The 5 Pragmatic Rules Every Data Engineer Needs in 2026
Data engineering has evolved fast.
Our thinking… not always.
We have more tools than ever:
Snowflake, BigQuery, Spark, CDC, streaming, lakehouses, orchestration frameworks.
Yet most production failures still come from the same root causes:
Over-design
Weak upfront questions
Bloated scope
Chasing perfection instead of reliability
Here are 5 pragmatic rules I believe every data engineer must internalize in 2026.
1.Deliver iteratively, not architecturally
The fastest way to kill a data project is to design everything before shipping anything.
Instead:
One source at a time
One use case at a time
One consumer at a time
Early production feedback beats perfect diagrams.
If it’s not running, it’s not real.
2.Ask better questions before touching SQL or Spark
Most pipeline failures start before code is written.
Ask early:
Who consumes this data?
What decisions depend on it?
How fresh does it actually need to be?
What’s worse: late data or slightly wrong data?
Good questions save weeks of rework — and prevent 2 AM incidents.
3.Reduce scope without reducing value
More data does not mean more insight.
In 2026, unnecessary ingestion is hidden technical debt:
Extra storage
Extra compute
Extra monitoring
Extra failure points
Start with:
Required columns
Required freshness
Required quality checks
Unused data is just operational cost pretending to be future value.
4. Prototype before you platform
Before committing to a “strategic” architecture:
Build a small POC
Test performance
Observe cost behavior
Validate data quality
POCs aren’t shortcuts.
They’re risk-reduction — especially with CDC, streaming, or large-scale data.

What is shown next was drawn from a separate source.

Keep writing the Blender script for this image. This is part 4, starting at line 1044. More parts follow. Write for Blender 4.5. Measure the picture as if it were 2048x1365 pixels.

5.Optimize for reliability, not perfection
A pipeline that:
Is observable
Has alerts
Recovers gracefully
…will always beat a “perfect” model that fails silently.
In production:
Reliability compounds
Perfection delays
The Bottom Line
In 2026, the best data engineers won’t be the ones who know the most tools.
They’ll be the ones who:
Deliver consistently
Reduce complexity
Make pragmatic trade-offs
Keep systems running when reality hits
That’s what real engineering looks like.